Near the bottom, he could barely see the sea floor, then three feet away.

While the R/V Johnson tracked the sub with pinging sonar like a destroyer homing in on a U-boat, the sub tracked the anchor, which had its own radio pinger attached.

Five hours later, it homed in on the pinging signal and announced it had discovered--the anchor pinger loose on the ocean floor. Now the anchor was truly lost.

As seas began to build under a stiffening northeast wind above, Askew and Watts renewed the blind search along the bottom.

Camera crews had been circling overhead in charter boats all day.

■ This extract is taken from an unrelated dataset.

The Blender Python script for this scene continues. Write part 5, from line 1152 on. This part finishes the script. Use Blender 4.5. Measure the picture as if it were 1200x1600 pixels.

"The only man on here who's had anything to eat all day just lost it over the side," one captain radioed. "How long do you think this is going to take?"

Fifty minutes later came the shout from the sub, "We found it!" The lift bag unexplainably had burst, dropping the anchor 30 feet from its former site.

Watts and Askew marked the location, but the sub's batteries were getting low and it was too late and too rough above for another dive.

Today a northeaster again scrubbed any recovery, and a tropical storm was approaching from the south.

The expedition would try again, perhaps one day next week, weather permitting.

In the frustrating world of underwater archeology the Atlantic Ocean appears to have won again. It has taken 35 people, a ship and a submarine, and $98,700 and five days to move a 120-year-old anchor 30 feet.